Never accept anyone else's dogma. Never accept anything as true just because someone says it is so--even that statement! And, finally, the most important, that took a long time to discover: “Everything in this book may be wrong.” Perhaps my truth is not your truth. But I know this, I found my truth, and I will not rest until I am sure my granddaughter can find hers.
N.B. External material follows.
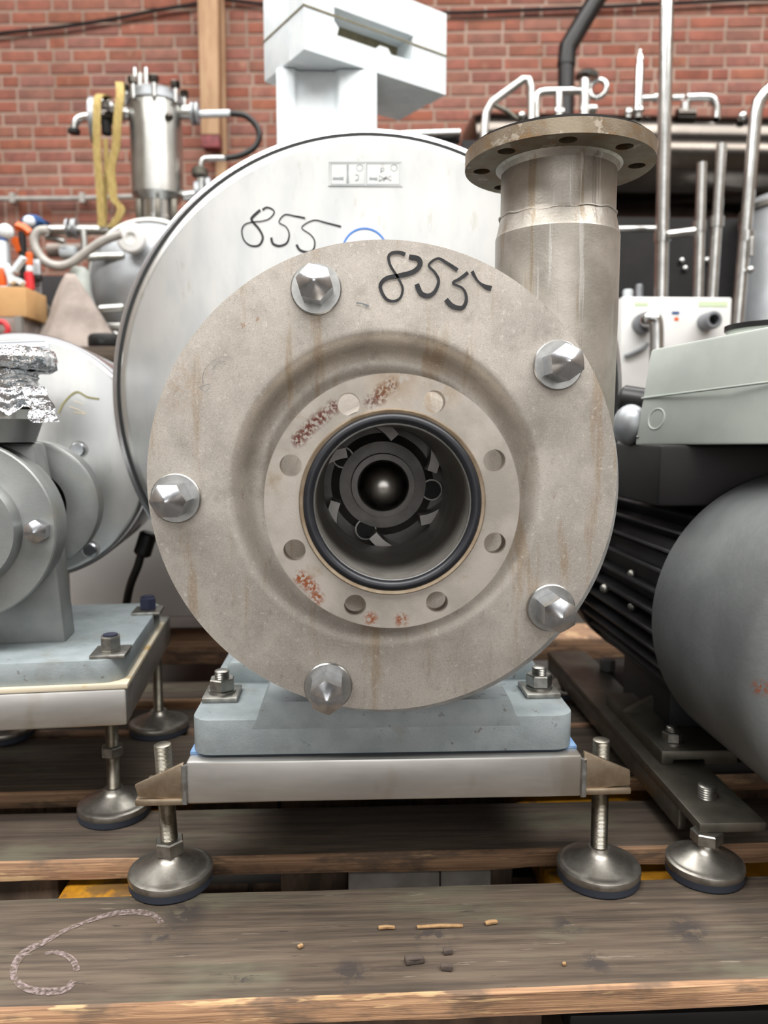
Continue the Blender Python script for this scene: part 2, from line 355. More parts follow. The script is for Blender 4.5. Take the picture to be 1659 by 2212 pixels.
M['grey_paint'] = pm('grey pump enamel', S(146, 148, 146), S(134, 137, 136), 0.5, 0.42, ns=20, bump=0.15, bs=300, stains=[(S(146, 134, 112), 14, (1, 1, 1), 0.58, 0.72, 0.4)])
M['foil'] = pm('crumpled foil', S(236, 238, 242), None, 1.0, 0.12, bump=0.9, bs=90, bdist=0.004)
M['navy'] = pm('navy bolt cap', S(44, 46, 66), None, 0.1, 0.4)
M['green_tape'] = pm('pale green tape', S(206, 222, 184), None, 0.0, 0.6)
M['smoke_grey'] = pm('grey plastic', S(120, 122, 126), None, 0.0, 0.5)
def front_wood(knots):
    return pm('weathered front plank', S(96, 83, 70), S(62, 52, 43), 0.0, 0.82, lo=0.3, hi=0.7, **wood_top,
        stains=[(S(66, 59, 53), 2.2, (2, 9, 9), 0.54, 0.72, 0.6), (S(100, 98, 80), 2.0, (2, 6, 6), 0.50, 0.7, 0.6), (S(44, 39, 36), 60, (0.35, 2, 2), 0.66, 0.72, 0.8), (S(140, 128, 114), 40, (0.3, 3, 3), 0.64, 0.7, 0.5)],
        patches=[(S(52, 46, 44), k, r, 0.85, 45) for k, r in knots])
M['chip'] = pm('split wood chip', S(172, 138, 98), S(140, 108, 74), 0.0, 0.8, ns=60)
M['stone'] = pm('dark crumb', S(86, 74, 66), S(66, 57, 52), 0.0, 0.9, ns=60)

# ================================================================== the setting
FLOOR = -0.144
struct(MB().box((0, -4.0, FLOOR-0.05), (24, 24, 0.1)).build('floor', M['concrete']))
struct(MB().box((0, 1.0, 4.66), (16, 11.4, 0.1)).build('ceiling', M['roof']))
struct(MB().box((-5.2, 1.0, 2.2), (0.2, 11.4, 4.8)).build('wall_left', M['plaster']))
struct(MB().box((5.2, 1.0, 2.2), (0.2, 11.4, 4.8)).build('wall_right', M['plaster']))

# front wall with the open loading door the daylight comes through
for bx_, bs__ in (((-3.95, -4.75, 2.2), (2.5, 0.2, 4.8)), ((3.95, -4.75, 2.2), (2.5, 0.2, 4.8)), ((0, -4.75, 4.5), (5.4, 0.2, 0.2))):
    struct(MB().box(bx_, bs__).build('wall_front', M['plaster']))
# brick wall: a mortar bed with every brick that shows as a part
WY, WA = 5.0, math.radians(-3.5)
WO_, WR = V((0, WY, 0)), Matrix.Rotation(WA, 3, 'Z')
WN = WR @ V((0, 1, 0)); WX = WR @ V((1, 0, 0))
wall = struct(MB().box(WO_+WN*0.16+V((0, 0, 2.2)), (11.5, 0.3, 4.9), WR).build('wall_back', M['mortar']))
def brick_mesh(L, H):
    mb = MB().box((0, 0, 0), (L, 0.03, H), bevel=0.004)
    o = mb.build('brick', M['brick']); me = o.data; bpy.data.objects.remove(o); return me
b_str, b_head, b_sol = brick_mesh(0.209, 0.060), brick_mesh(0.098, 0.060), brick_mesh(0.060, 0.212)
def wpx(x, z):                                   # where a wall point shows in the photograph
    d = WO_+WX*x+V((0, 0, z))-CAM; q = d.dot(FWD); return CX+FPX*d.dot(RGT)/q, CY-FPX*d.dot(UP)/q
def open_view(u, v):                             # the stretches of wall the machines leave in view
    if not (-30 < u < 1690 and -15 < v < 720): return False
    if u < 270: return v < 480 if u < 200 else v < 520
    if u < 600: return v < 345
    if u < 945: return v < 0 or (u > 825 and v > 215 and v < 300)
    return v < 275
cand = []
z = -0.10
row = 0
sol_z0 = 1.80
while z < 4.6:
    x = -5.4+random.uniform(0, 0.06)+(row % 2)*0.113
    while x < 5.4:
        hd = random.random() < 0.22
        L = 0.102 if hd else 0.213
        cand.append((x+L/2, z+0.0325, b_head if hd else b_str)); x += L+0.012
    z += 0.075; row += 1
parts, rest = [], []
for x, zz, me in cand:
    u, v = wpx(x, zz)
    in_sol = u < 125 and 428 < v < 492
    if in_sol: continue
    (parts if open_view(u, v) else rest).append((x, zz, me))
xs = -5.4
while True:                                      # a soldier course over the low opening
    u, v = wpx(xs, 1.945)
    if u > 122: break
    (parts if u > -60 else rest).append((xs, 1.945, b_sol))
    xs += 0.075
def worth(t):
    u, v = wpx(t[0], t[1]); return 0 if (-5 < u < 1665 and v > 0) else 1
parts.sort(key=worth)
rest += parts[298:]; parts = parts[:298]
for x, zz, me in parts:
    o = bpy.data.objects.new('brick', me); COL.objects.link(o); o.parent = wall
    p = WO_+WX*x+V((0, 0, zz))+WN*(0.019+random.uniform(-0.003, 0.003))
    o.location = p-WO[wall.name]; o.rotation_euler = (random.uniform(-.01, .01), random.uniform(-.006, .006), WA)
mb = MB(); QF = ((0, 1, 3, 2), (4, 6, 7, 5), (0, 4, 5, 1), (2, 3, 7, 6), (0, 2, 6, 4), (1, 5, 7, 3))
for x, zz, me in rest:
    L = {b_str: 0.209, b_head: 0.098, b_sol: 0.060}[me]; H = 0.212 if me is b_sol else 0.060
    c0_ = WO_+WX*x+V((0, 0, zz))+WN*0.019
    vs_ = [mb.bm.verts.new(c0_+WX*(L/2*sx)+WN*(0.015*sy)+V((0, 0, H/2*sz))) for sx in (-1, 1) for sy in (-1, 1) for sz in (-1, 1)]
    for q_ in QF: mb.bm.faces.new([vs_[i] for i in q_])
ro = mb.build('brick_courses', M['brick'], wall); ro['kind'] = 'stuff'
def PW(px, py, off=0.02): return PN(px, py, WO_-WN*off, WN)
mb = MB().tube([PW(a, b, 0.03) for a, b in ((-60, 84), (0, 72), (120, 60), (250, 40), (340, 22), (428, 8))], 0.011, 8, 3)
tag(mb.build('wall_cable', M['dark']), 'thin dark cable clipped across bricks left of the beige post', 'cable')
mb = MB().tube([PW(a, b, 0.03) for a, b in ((480, -2), (560, 8), (700, 22), (950, 28), (1130, 22), (1320, 14), (1500, 5), (1700, -6))], 0.011, 8, 3)
tag(mb.build('wall_cable', M['dark']), 'thin dark cable along top of bricks right of the beige post', 'cable')
t = thing('wall_conduit', PW(150, 428), 'pale horizontal conduit on bricks behind the yellow straps', 'conduit')
MB().tube([PW(-80, 430, 0.06), PW(150, 429, 0.06), PW(300, 424, 0.06)], 0.016, 10).build('pipe', M['hose'], t)
for u in (30, 180): MB().box(PW(u, 429, 0.05), (0.03, 0.06, 0.06)).build('bracket', M['hose'], t)
t = thing('timber_post', PW(452, 300, 0.1), 'beige timber post on brick wall with a red painted lower end', 'post')
def post(name, quad, off, dep, m, par):
    lp = [PN(a, b, WO_-WN*off, WN) for a, b in quad]
    return MB().prism([lp], WN*dep).build(name, m, par, bevel=0.006)
post('main_beam', [(425, -60), (470, -60), (473, 290), (434, 290)], 0.16, 0.10, M['timber'], t)
post('red_end', [(434, 290.5), (473, 290.5), (474, 318), (436, 318)], 0.155, 0.09, M['timber_red'], t)
post('backing_beam', [(462, -60), (482, -60), (490, 400), (466, 400)], 0.055, 0.045, M['timber'], t)

# ================================================================== the pallet
def plank(y0, y1, x0=-1.5, x1=1.6, th=0.024, rz=0.0, zt=0.0, name='deck_board', par=None, m=None):
    mb = MB(); n = 90; bm = mb.bm; rows = []
    for i in range(n+1):
        x = x0+(x1-x0)*i/n
        wob = lambda s: noise.noise(V((x*6, s*3.1, y0*9)))*0.0022+noise.noise(V((x*30, s*7.7, y0*5)))*0.0012
        pts = [(y0+wob(1), zt-th+wob(2)), (y0+wob(3), zt-0.003+wob(4)*0.5), (y0+0.003+wob(5)*0.6, zt), (y1-0.003+wob(6)*0.6, zt), (y1+wob(7), zt-0.003), (y1+wob(8), zt-th)]
        rows.append([bm.verts.new((x, a, b)) for a, b in pts])
    for A, B in zip(rows, rows[1:]):
        for j in range(6):
            f_ = bm.faces.new((A[j], A[(j+1) % 6], B[(j+1) % 6], B[j])); f_.material_index = 1 if j < 2 else 0
    bm.faces.new(rows[0]); bm.faces.new(rows[-1][::-1])
    mb.xform(Matrix.Translation((0, y0, 0)) @ Matrix.Rotation(rz, 4, 'Z') @ Matrix.Translation((0, -y0, 0)))
    return mb.build(name, [m or M['wood'], M['wood_edge']], par, sharp=50)
pal = thing('pallet', (0, 0.69, FLOOR), 'large weathered wooden pallet that carries the pumps', 'pallet')
Yf, Yb = G(830, 2150).y, G(830, 1916).y
pc0 = V((0.05, (Yf+Yb)/2, -0.013))
kn = [(tuple(G(a, b)-pc0), r) for a, b, r in ((350, 2020, 0.022), (760, 2100, 0.024), (525, 2112, 0.014), (940, 2025, 0.03), (1230, 2000, 0.02), (1490, 2010, 0.03), (400, 1975, 0.03), (1290, 2080, 0.02))]
plank(Yf, Yb, rz=math.radians(0.8), par=pal, th=0.026, m=front_wood(kn))
plank(G(700, 1846).y, G(900, 1738).y, rz=math.radians(0.3), par=pal)
plank(G(200, 1704).y, G(100, 1590).y, rz=math.radians(0.9), par=pal)
plank(1.335, 1.44, par=pal); plank(1.49, 1.60, par=pal)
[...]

There is a big secret that no religion will tell you: Living without religion is freedom. Freedom from fear, freedom from hell, freedom from heaven, freedom on earth. Freedom to think, freedom to explore, freedom to live, freedom to have simple pleasures such as a glass of fine wine. And in complete opposition to my early teachings: The freedom to live an outstanding, law abiding life and pay your taxes and not go to church because it is the right thing to do, not because you are afraid of a God you will never see, hear or touch. It is also freedom not to show reverence to a God that supposedly blesses America, because we are richer ergo better than everyone else. No religion means no limits on thought. Freedom from religion expands the world to help us understand a far greater connection to all other beings than any religion ever offered. After all this experience, I cannot imagine how any God could have gave us a greater gift than the ability to reason that there is no God at all. That is my truth and the purest freedom I have ever known.